I'm convinced that my hate was visible from the outside because I didn't excel in the friend area. High school was very difficult, and unfortunately, I don't look back on it with pleasure.
I hated the mornings when I had to go to school and face my classmates. I constantly felt misunderstood and judged for everything I said or did.
Everything was insane.
From the moment I finished high school, I breathed a sigh of relief. I longed for change, different people, different places.
In reality, I was running away from myself.
Not to mention the romantic sufferings I experienced. Being naive and dreamy, I fell in love very easily. I dreamed of fairy-tale romances, of meeting my prince who would understand and accept me for who I was. And we would live happily ever after, away from all the pain I felt.

But nothing was as I expected.
I've met men who took advantage of my naivety and had entirely different intentions. I believed in each of them and wholeheartedly dedicated myself, hoping that one of them would eventually be the chosen one.
For each of my sufferings, I started writing poetry, expressing in just a few minutes all the pain I had experienced over days or weeks…
My hands simply couldn't stop. With tears in my eyes, in my nocturnal experiences, I put on paper the most hidden emotions, far from the world's eyes.
The following experiences weren't what I desired either. In every man I met, I searched for what I had been missing as a child.
All the paternal love that was absent, the sincere embraces, the warm words…
I hoped that every man in my life would fill the voids left by my father. I hoped for affection and understanding.
I was seeking outside what I hadn't found within me.
I was looking for love.
But how could I find outside of myself what I couldn't recognize within me? We attract what we are; that's how the Universe works.
I dreamt of something I couldn't offer, something I wasn't.

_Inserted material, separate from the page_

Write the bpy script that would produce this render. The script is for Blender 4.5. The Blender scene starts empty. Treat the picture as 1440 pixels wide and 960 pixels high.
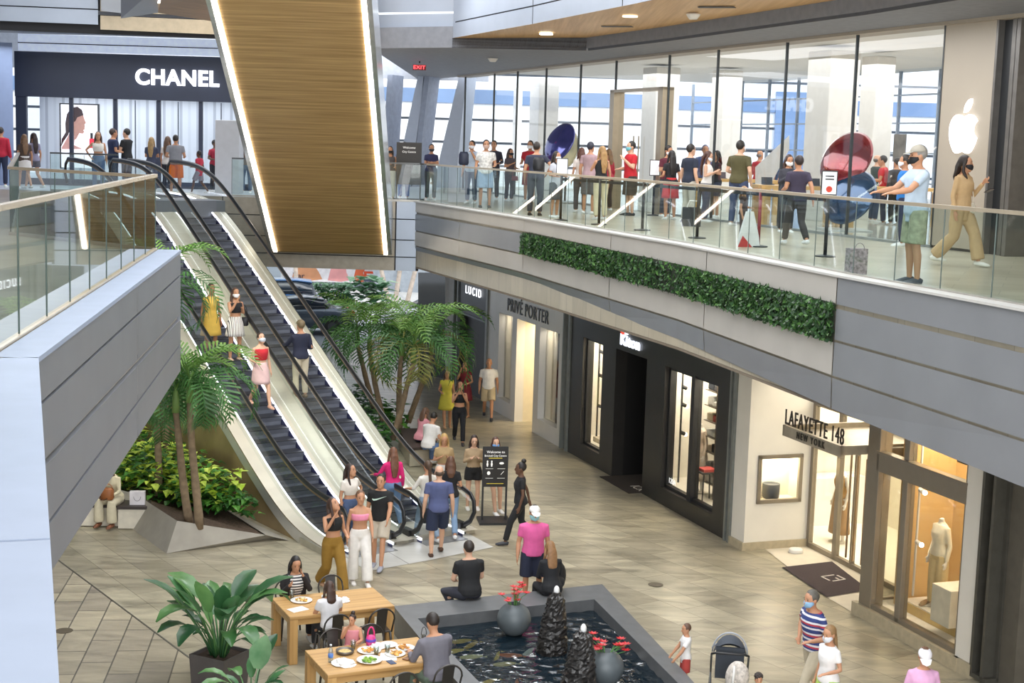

I loved and I suffered. Then I loved again.
And once more, I suffered.
I suffered because I didn't understand what was happening to me. Why I attracted a certain pattern of people, why certain events kept repeating.
Life offers you similar experiences until you realize that nothing is coincidental. Until you start learning the lesson from that particular experience.
As long as you're blind, you'll keep hitting your head against the same wall.
Only by lifting the veil from your eyes will you begin to see.
I wanted to lift that veil when I realized that I hated myself. I despised myself for the suffering I caused to others, for the tears shed, and for the pain in their hearts.
And most of all, I hated myself for my own pain.
That intense and deep-seated pain, buried somewhere beneath a false impression that I was fine, that I was happy.
The happiness I felt was only due to external factors. It was a false happiness built on the latest clothing acquisitions, bags, or the food I consumed.
What I didn't realize was how short-lived this happiness was. I'd rather call it satisfaction than happiness.
Now I understand my past tendency to compensate for all my emotional needs through material purchases.
At the same time, I recognize how much attention I needed from the people around me, thinking that I impresse them with my clothing or attitude.
I wanted to turn my attention towards myself.
In reality, my attention was what I truly needed.

And the journey only begins when you feel like you can't endure it anymore, when there is repeated pain, when you desire a different life.
Change only happens when you intensely desire it.
And the first step is recognizing how much you need that change.
Understanding and developing yourself is a lifelong process. It's a fascinating journey filled with challenges, realizations, and undiscovered past traumas.
But isn't life about that? About change and evolution of the soul, about lessons learned and suffering endured?
Yet no lesson is truly learned until you hit rock bottom.
I am who I am today because I've been there. Because I've lived all the experiences mentioned above and because I wanted to understand why they happened to me.
I don't regret having these experiences.
It was a tough struggle, but it was worth every effort.
I'm proud.

…because we are not aware of light until we've discovered the darkness.